Zoom Quel contenu pour le portfolio ?
Ce port-folio peut contenir un certain nombre de documents (liste non exhaustive) rangés dans des dossiers (mémoire, travail bibliographique, notes de lecture, travail international, articles, CV, Travaux et outils de classe, occitan, …)
-articles et ouvrages publiés (ou en cours de publication) y compris contributions à des ouvrages collectifs. (dossier articles et publications)
-bibliographie ou recherche bibliographique (celle du mémoire, mais pas forcément : travail international, …) : elle peut être thématique (ciblée), elle doit être commentée (établir brièvement le pourquoi du choix de chaque ouvrage). Dossier bibliographie.
-des notes de lecture (articles, ouvrages, thèses, …) dont sont extraits certains éléments pouvant servir au conseil pédagogique : cadre de référence théorique, méthodologie, outils, …. Dossier Notes de lecture.
-étude de cas et analyses : L’étude de cas peut être fournie sous forme de texte, de vidéo, de témoignage. Les analyses porteront sur des interprétations multiples, selon des registres choisis : analyse systémique, analyse normative (exigences institutionnelles par exemple), analyse sensible (valeurs, …), etc. Elles peuvent être déposées dans le dossier « articles et publication », ou « notes de lecture », ou « mémoire » selon l’utilisation faite.
-outil pour l’enseignement bilingue, par exemple : grilles d’observation établies préalablement et « situées ». Dossier outils et travaux de classe.
-monographie : il s’agit de suivre une personne (adulte, jeune, …) afin de réaliser une approche compréhensive comportementale.
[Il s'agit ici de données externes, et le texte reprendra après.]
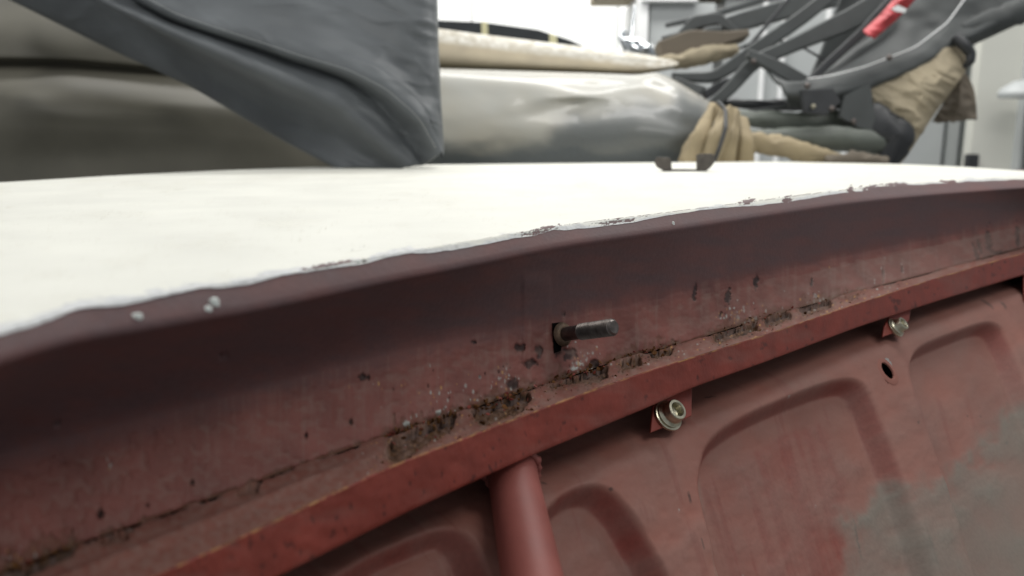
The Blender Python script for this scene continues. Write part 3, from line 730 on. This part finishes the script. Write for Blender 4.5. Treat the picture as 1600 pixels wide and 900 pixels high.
# frame arms
arm = lambda pts, wd, th=.014, m='frame': bar('frame_arm', pts, wd, M[m], top_, th)
arm([(1035, 62, 1.72), (1100, 50, 1.72), (1180, 28, 1.72), (1300, -4, 1.72), (1400, -30, 1.72)], [10, 28, 30, 32])
arm([(1030, 84, 1.66), (1080, 68, 1.66), (1130, 64, 1.66), (1165, 56, 1.66)], [30, 34, 22, 10], .05, 'brown')
arm([(1050, 120, 1.60), (1115, 122, 1.60), (1160, 92, 1.60), (1250, 30, 1.60), (1340, -40, 1.60)], [12, 22, 22, 22])
arm([(1112, 164, 1.54), (1140, 140, 1.54), (1176, 98, 1.54), (1240, 70, 1.54), (1330, 30, 1.54), (1450, -40, 1.54)], [18, 22, 22, 32, 36, 40])
arm([(1168, 84, 1.52), (1210, 104, 1.52), (1262, 134, 1.52), (1330, 148, 1.52)], [14, 24, 24, 30])
arm([(1090, 152, 1.56), (1050, 125, 1.58)], [40, 10])
arm([(1245, 145, 1.50), (1280, 112, 1.50), (1345, 52, 1.50), (1400, -10, 1.5)], [10, 14, 14, 12], .012, 'rubber')
arm([(1040, 40, 1.78), (1120, 22, 1.78), (1240, -16, 1.78)], [6, 9, 9], .01)
arm([(1060, 60, 1.70), (1085, 36, 1.70), (1120, 30, 1.7), (1150, 52, 1.70)], [14, 20, 18, 8], .02)
arm([(1100, 150, 1.6), (1135, 128, 1.6), (1160, 130, 1.6)], [14, 10, 6], .02, 'rubber')
arm([(1150, 178, 1.52), (1220, 168, 1.52), (1290, 150, 1.52), (1330, 138, 1.52)], [5, 7, 7, 5], .01)
arm([(1208, 84, 1.66), (1290, 48, 1.66), (1400, -14, 1.66)], [6, 9, 10], .008)
arm([(1262, 150, 1.62), (1300, 84, 1.62), (1330, 20, 1.62), (1345, -20, 1.62)], [18, 34, 46, 50], .012)
arm([(1134, 108, 1.63), (1176, 66, 1.63), (1226, 6, 1.63), (1250, -20, 1.63)], [4, 6, 6, 6], .008, 'rubber')
tube('cable', [(1112, 60, 1.68), (1150, 78, 1.66), (1186, 62, 1.64), (1240, 66, 1.6), (1300, 100, 1.55)], 2.0, M['rubber'], top_, 10, 60)
tube('strap', [(1112, 96, 1.64), (1098, 72, 1.64), (1104, 50, 1.64), (1128, 44, 1.64)], [7, 9, 8, 5], M['frame'], top_, 12, 40, .3)
for (u_, v_, z_) in ((1178, 96, 1.515), (1262, 134, 1.42), (1390, 90, 1.44), (1300, 170, 1.42), (1334, 190, 1.44)):
    lathe('rivet', [(.0001, -.004), (.005, -.003), (.0055, .0), (.004, .003), (.0001, .004)], M['dark_steel'], top_, 16, frame(P(u_, v_, z_-.012), (0, -1, .2)))
# wide curved side plate with its bright welt
loft('side_plate', [[(1200, 106, 1.53), (1240, 140, 1.53), (1300, 90, 1.56), (1380, 20, 1.58), (1440, -60, 1.60)],
                    [(1210, 122, 1.49), (1250, 132, 1.48), (1320, 108, 1.49), (1390, 60, 1.51), (1470, -60, 1.53)],
                    [(1220, 132, 1.47), (1262, 128, 1.46), (1352, 106, 1.47), (1430, 78, 1.48), (1500, 20, 1.50), (1560, -60, 1.50)],
                    [(1228, 150, 1.46), (1280, 154, 1.45), (1360, 136, 1.46), (1430, 108, 1.47), (1500, 66, 1.48), (1590, 20, 1.49), (1700, -40, 1.5)],
                    [(1232, 168, 1.50), (1280, 178, 1.49), (1340, 162, 1.50), (1390, 128, 1.52), (1500, 80, 1.52), (1600, 34, 1.5), (1700, 0, 1.5)]], M['frame'], top_, 120, 10, .006, .004, 40, 8)
tube('welt', [(1262, 123, 1.445), (1300, 118, 1.45), (1352, 104, 1.45), (1430, 74, 1.46), (1480, 36, 1.47), (1512, -8, 1.48)], 1.2, M['whitetrim'], top_, 8, 60)
plate('latch_plate', [(1250, 142), (1300, 140), (1312, 160), (1290, 180), (1256, 176)], 1.43, M['rubber'], top_, .012)
lathe('rivet', [(.0001, -.004), (.004, -.003), (.0045, .0), (.003, .003), (.0001, .004)], M['steel'], top_, 16, frame(P(1271, 166, 1.415), (0, -1, .2)))
plate('corner_bracket', [(1318, 150), (1358, 130), (1364, 176), (1372, 206), (1340, 200), (1310, 182)], 1.45, M['frame'], top_, .01)
# khaki panel hanging from the frame, its brown inner side behind
loft('lining_panel', [[(1350, 128, 1.475), (1420, 104, 1.475), (1480, 70, 1.48), (1500, 62, 1.48), (1512, 76, 1.48)],
                      [(1362, 150, 1.46), (1420, 126, 1.455), (1470, 112, 1.45), (1500, 104, 1.46), (1514, 100, 1.47)],
                      [(1368, 176, 1.46), (1410, 165, 1.44), (1450, 150, 1.44), (1480, 138, 1.45), (1496, 130, 1.46)],
                      [(1390, 205, 1.46), (1410, 205, 1.44), (1430, 195, 1.44), (1450, 184, 1.45), (1462, 176, 1.46)],
                      [(1400, 262, 1.46), (1406, 258, 1.45), (1410, 252, 1.45), (1416, 246, 1.45), (1420, 240, 1.46)]], M['khaki'], top_, 90, 14, .004, .005, 40, 12, None, .007)
loft('lining_flap', [[(1492, 128, 1.50), (1503, 112, 1.50), (1508, 112, 1.50)], [(1474, 160, 1.52), (1500, 150, 1.49), (1522, 140, 1.5)], [(1456, 190, 1.53), (1490, 190, 1.5), (1527, 185, 1.49)]], M['brown'], top_, 60, 14, .004, .003, 30, 14, None, .004)
tube('rubber_seal', [(1492, 58, 1.47), (1508, 72, 1.46), (1517, 84, 1.46), (1516, 96, 1.46), (1505, 106, 1.47)], [8, 9, 8, 7, 3], M['rubber'], top_, 18, 40)
tube('padded_rail', [(1500, 50, 1.50), (1560, 30, 1.5), (1640, -6, 1.5)], [14, 20, 24], M['frame'], top_, 20, 40, .7, .004, 21)
loft_r = loft('red_rag', [[(1348, 48, 1.44), (1376, 22, 1.44), (1400, -6, 1.44), (1420, -30, 1.44)], [(1356, 54, 1.425), (1388, 26, 1.42), (1410, 0, 1.42), (1432, -26, 1.42)], [(1366, 61, 1.44), (1400, 32, 1.44), (1426, 4, 1.44), (1448, -20, 1.44)]], M['red'], None, 50, 8, .003, .008, 16, 31)
tag(loft_r, 'bright red rag wrapped over the dark roof frame arm', 'rag')
plate('white_patch', [(1392, 14), (1402, 8), (1416, 14), (1414, 20), (1400, 18)], 1.405, M['whitetrim'], loft_r, .002)

# --- grey vinyl cover hanging over the deck at the left
cov = loft('vinyl_cover', [
    [(-60, -80, 1.36), (160, 0, 1.32), (330, 110, 1.30), (430, 180, 1.24), (530, 252, 1.16)],
    [(-60, -40, 1.27), (20, -2, 1.25), (150, 62, 1.25), (300, 132, 1.22), (440, 214, 1.16), (532, 262, 1.09)],
    [(60, -60, 1.18), (150, 0, 1.175), (250, 66, 1.175), (360, 130, 1.165), (470, 200, 1.13), (570, 263, 1.075)],
    [(110, -60, 1.14), (180, 6, 1.13), (290, 76, 1.125), (400, 130, 1.12), (500, 190, 1.10), (606, 263, 1.07)],
    [(130, -60, 1.06), (153, 0, 1.040), (263, 50, 1.036), (350, 88, 1.036), (438, 127, 1.034), (517, 162, 1.034), (582, 215, 1.040), (635, 260, 1.055)],
    [(160, -60, 1.058), (184, 0, 1.060), (263, 36, 1.058), (368, 72, 1.057), (456, 103, 1.056), (530, 132, 1.050), (560, 162, 1.050), (613, 212, 1.055), (652, 259, 1.060)],
    [(180, -60, 1.068), (200, -4, 1.070), (270, 31, 1.068), (374, 65, 1.068), (462, 96, 1.068), (542, 124, 1.067), (586, 154, 1.064), (634, 204, 1.066), (664, 257, 1.066)],
    [(200, -60, 1.050), (214, -8, 1.043), (280, 27, 1.040), (380, 60, 1.039), (470, 90, 1.038), (545, 112, 1.034), (604, 142, 1.030), (654, 186, 1.032), (685, 242, 1.045)],
    [(260, -60, 1.070), (290, 0, 1.060), (340, 22, 1.055), (420, 50, 1.050), (500, 78, 1.046), (570, 100, 1.040), (625, 132, 1.036), (664, 172, 1.038), (687, 236, 1.048)],
    [(480, -60, 1.12), (500, 0, 1.10), (540, 50, 1.085), (590, 90, 1.065), (630, 126, 1.05), (672, 176, 1.04), (688, 246, 1.05)],
    [(600, -60, 1.10), (610, 0, 1.09), (630, 50, 1.075), (650, 90, 1.065), (668, 130, 1.055), (683, 180, 1.055), (689, 236, 1.06)],
    [(672, -60, 1.10), (674, 0, 1.09), (677, 60, 1.08), (681, 110, 1.07), (684, 150, 1.07), (687, 190, 1.07), (689, 228, 1.075)],
    [(676, -60, 1.17), (677, 0, 1.16), (679, 60, 1.15), (682, 110, 1.14), (684, 150, 1.14), (686, 190, 1.13), (686, 228, 1.12)]], M['vinyl'], None, 300, 14, .004, .0035, 90, 40, None, .0045)
tag(cov, 'dark grey vinyl cover draped in a diagonal fold with its corner resting on the deck', 'vinyl cover')

for k, (du, dv) in enumerate(((0, 0), (7, -10))):
    L_ = rs_line([(214, -8, 1.036), (280, 27, 1.033), (380, 60, 1.032), (470, 90, 1.031), (545, 112, 1.027), (604, 142, 1.023), (654, 186, 1.025), (683, 238, 1.038)], 200)
    if k == 0:
        V, Fc = [], []
        for q in range(0, 198, 2):
            p, p2 = P(L_[q, 0], L_[q, 1]-3, L_[q, 2]), P(L_[q+1, 0], L_[q+1, 1]-3, L_[q+1, 2])
            d = (p2-p)/np.linalg.norm(p2-p); sd_ = np.cross(d, FV)*.0005; b0 = len(V)
            V += [p-sd_, p+sd_, p2+sd_, p2-sd_, p-sd_-FV*.0008, p+sd_-FV*.0008, p2+sd_-FV*.0008, p2-sd_-FV*.0008]
            Fc += [tuple(b0+x for x in f_) for f_ in ((0, 1, 2, 3), (7, 6, 5, 4), (0, 4, 5, 1), (1, 5, 6, 2), (2, 6, 7, 3), (3, 7, 4, 0))]
        mesh('stitching', V, Fc, M['greycab'], cov)['kind'] = 'stuff'
# --- dark curved car edge with masking tape, further back
tk = thing('taped_trim', 'dark curved strip with two yellow masking tapes in front of the white wall', 'trim strip', (0, 0, 0))
plate('trim_strip', [(560, 26), (680, 33), (760, 37), (840, 48), (890, 64), (920, 78), (880, 96), (760, 84), (560, 76)], 2.28, M['matte'], tk, .02)
plate('masking_tape', [(752, 34), (762, 35), (763, 72), (753, 71)], 2.24, M['tape'], tk, .002)
plate('masking_tape', [(858, 52), (870, 56), (872, 90), (859, 88)], 2.24, M['tape'], tk, .002)
hd = loft('rounded_cover', [[(820, 82, 2.2), (900, 74, 2.2), (960, 76, 2.2), (1010, 92, 2.2)], [(810, 92, 2.12), (900, 84, 2.1), (960, 86, 2.1), (1020, 100, 2.12)], [(800, 104, 2.1), (900, 104, 2.1), (960, 104, 2.1), (1020, 110, 2.1)]], M['greycab'], None, 60, 8, .006, .004, 40, 52)
tag(hd, 'smooth bluish grey rounded panel just left of the chrome mirror', 'panel')
# --- chrome mirror
mr = thing('chrome_mirror', 'small chrome mirror on a thin upright arm above the folded roof', 'mirror', tuple(P(995, 92, 1.9)))
g1 = tube('mirror_arm', [(992, 8, 1.9), (988, 40, 1.9), (984, 66, 1.9), (996, 92, 1.9)], [2.2, 3, 5, 4], M['chrome'], None, 16, 40); reparent(g1, mr)
g2 = tube('mirror_head', [(978, 62, 1.9), (1000, 76, 1.88), (1012, 78, 1.88), (1022, 80, 1.9)], [5, 13, 13, 8], M['chrome'], None, 24, 40, .7); reparent(g2, mr)
g3 = tube('mirror_foot', [(976, 48, 1.92), (972, 60, 1.92), (980, 78, 1.92)], [5, 6, 6], M['chrome'], None, 16, 30, .7); reparent(g3, mr)

# --- loose spring clip lying on the deck
vd = 266; jc = int(np.argmin(np.abs(UDk-1070))); zcl = float(np.interp(-267.6, -DV[:60, jc][::1], DZ[:60, jc]))-.001
outl = [(1024, 249), (1026, 245.5), (1046, 246), (1048.5, 250), (1049.5, 264), (1088, 264.5), (1088, 242), (1092, 240.5), (1112, 240), (1116.5, 243), (1117.5, 248), (1115, 256), (1108, 264), (1100, 267), (1085, 267.4), (1045, 267.2), (1034, 265.5), (1026, 261), (1022.5, 254)]
cl = thing('spring_clip', 'small dark bent metal clip lying loose on the cream deck', 'clip', tuple(P(1070, 267, zcl)))
c1 = plate('clip_side', outl, zcl, M['clip'], None, .0022); reparent(c1, cl)
c2 = plate('clip_side', outl, zcl*1.009, M['clip'], None, .0022); reparent(c2, cl)
c3 = tube('clip_base', [(1036, 266, zcl*1.005), (1070, 267, zcl*1.005), (1104, 266, zcl*1.005)], [1.2, 1.0, 1.2], M['clip'], None, 8, 20, 5); reparent(c3, cl)
for o_ in (c1, c2):
    b_ = o_.modifiers.new('bevel', 'BEVEL'); b_.width = .0006; b_.segments = 2; b_.limit_method = 'ANGLE'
Elles peuvent être déposées dans les dossiers Articles, ou mémoire, ou encore outils et travaux de classe.
-rapport anonymé : ce rapport peut–être une transcription écrite d’un entretien, d’une discussion, en rapport avec le conseil pédagogique ou l’une de ses dimension. Cela peut aussi être un rapport de conseil pédagogique déjà effectué, un compte-rendu de séance de cours, avec une analyse personnelle projective (les éléments qui me sont utiles, …), … Ils peuvent être déposées dans le dossier « articles et publication », ou « notes de lecture », ou « mémoire » selon l’utilisation faite.
-un compte rendu d’intervention en colloque, séminaire, dont on dégage les éléments importants (concept, outil, référence théorique, analyse, …) si possible au regard d’un questionnement préalable. Ils peuvent être déposés dans les dossiers Articles, ou notes de lecture, ou mémoire, selon l’utilisation faite.
-un CV professionnel (en relation avec l’occitan). Dossier CV.
-autre proposition (à discuter entre nous)
Bibliographie :
-Francomme Olivier, (2011 et 2012), Les établissements scolaires « différents », Séminaires doctoraux Université d’Artois – Université de Paris Ouest - Nanterre La Défense.
-À établissements différents, recherche différente… pas si sûr !, 2011 (publication électronique)
-Le portfolio à l’Université : une pratique de formation et d’évaluation en pédagogie alternative ! , (publication électronique)
 
-Francomme Olivier, Laffitte Pierre J, (2012), S’associer pour une pédagogie coopérative, Congrès des calandretas 18 mai 2012. (publication électronique)
 
 
Sites :
-Confederacion Occitana de las Escolas Laïcas Calandretas
 
-AGORA (espace numérique de travail coopératif)
 
 
Unités d’enseignement dispensées :
-UE1 (Olivier Francomme): Eduquer et former (philosophie de l’éducation, psychologie). L’éducation et la formation en Europe et en France. Préparation de stage.
-UE2 (Pierre Barral): TICE (préparation au C2i2E), initiation à la recherche.
-UE3 (Pierre J Laffitte): Culture générale (Les systèmes éducatifs en immersion, enseigner en langue régionale)
-UE4 () : Langue vivante : l’occitan. (Préparation au CLES 2)
 
 
 
 
 


[1] Cette réflexion a été l’objet de deux séminaires doctoraux, en 2011 et 2012, voir bibliographie.
[2] Voir en annexe la liste des UE.
[3]La Charte des calandretas institue une forme pédagogique bien définie, celle de la pédagogie Freinet et institutionnelle.
[4] Voir en annexe, la fiche sur la constitution des éléments du portfolio.
[5] AGORA est un espace numérique de travail qui est commun à tous : y sont déposés les documents de cours pour chaque enseignement, et les dossiers des étudiants dont les portfolios.